Desde 1618, los europeos se encontraban enzarzados en la Guerra de los Treinta Años, un conflicto internacional entre los Habsburgo y los Borbones, en un intento de estos últimos de alterar el sistema de equilibrio ordenado por Felipe II a finales del siglo XVI. Disparado a partir de 1635 por la guerra contra Francia, el elevado coste de la contienda provocó el estallido del conflicto. Por un lado, se encontraba una Corte que intentaba aumentar su poder a costa de las leyes de sus diferentes territorios y exigía una mayor contribución bélica y fiscal en el caso catalán; por el otro, las instituciones políticas catalanas que se oponían al creciente intervencionismo del rey, usando todos los argumentos legales derivados de su legislación.

Además de una guerra internacional y una secesión política, en su origen la Guerra dels Segadors fue una revuelta social iniciada cuando Cataluña, reacia desde hacía años al proyecto de Unión de Armas, se vio obligada a albergar y soportar el abuso de los tercios alojados en el Principado y las levas forzosas motivadas por la guerra. El malestar se materializó en las fiestas del Corpus Christi de 1640, y pronto se convirtió en una lucha contra todos aquellos que habían permitido los alojamientos. Así, a la vez que se enfrentaban contra los soldados, los ataques de los campesinos y la plebe urbana se dirigieron contra los económicamente mejor situados, incluidos los propios dirigentes políticos catalanes, representantes de un régimen señorial contra el que no era la primera vez que se rebelaban.

Tradicionalmente, la Monarquía Hispánica había jurado respetar el ordenamiento jurídico y los privilegios de los distintos pueblos que la componían. Sin embargo, el monarca se reservaba la facultad otorgada por Dios de actuar como señor natural, potestas absoluta que no era algo desvinculado del Derecho, sino un privilegio que, en ocasiones, debía practicarse por razón del bien público. Para Felipe IV, las leyes de Cataluña dependían de su voluntad, mientras que para las instituciones catalanas eran los elementos jurídicos que vertebraban su realidad política. Con una monarquía absentista que consentía que la ejecución de sus políticas recayera en los validos, la revuelta inicial de 1640 consiguió alinear a grupos sociales antagónicos dentro de un bloque de resistencia frente a la pretensión de mantener la política insostenible del Conde Duque de Olivares.

De este modo, Cataluña se convirtió en la principal preocupación de la Corte, no sólo porque una Cataluña sublevada podría servir a los intereses franceses, sino porque los súbditos catalanes habían quebrantado la justa relación con su monarca natural, lo que podría percibirse en términos de guerra de religión.

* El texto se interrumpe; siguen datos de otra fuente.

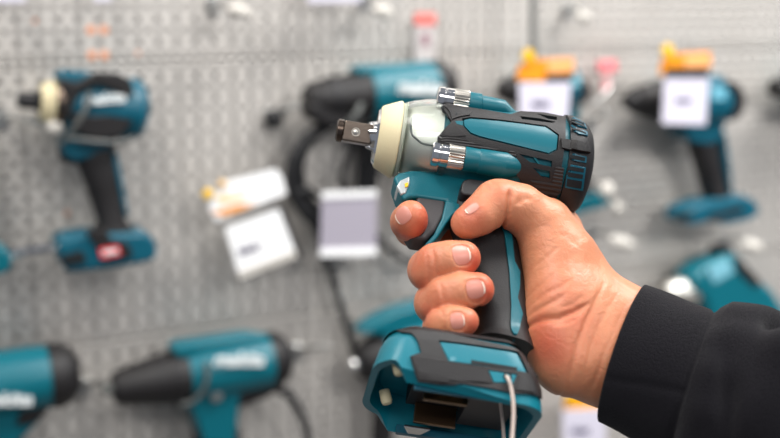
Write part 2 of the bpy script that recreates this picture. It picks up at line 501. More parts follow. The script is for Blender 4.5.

La Astrea Safica de José Pellicer estaba lejos de dar respuesta política a la delicada situación de 1640 porque, como dije al principio, era un simple panegírico escrito con anterioridad a la crisis catalana. Sin embargo, fue objeto de una segunda edición publicada en Zaragoza en 1641, en la que se incluyó una nueva dedicatoria al Marqués de los Vélez, el Virrey de Cataluña quien días después tomó el mando de las tropas que marcharon sobre el Principado.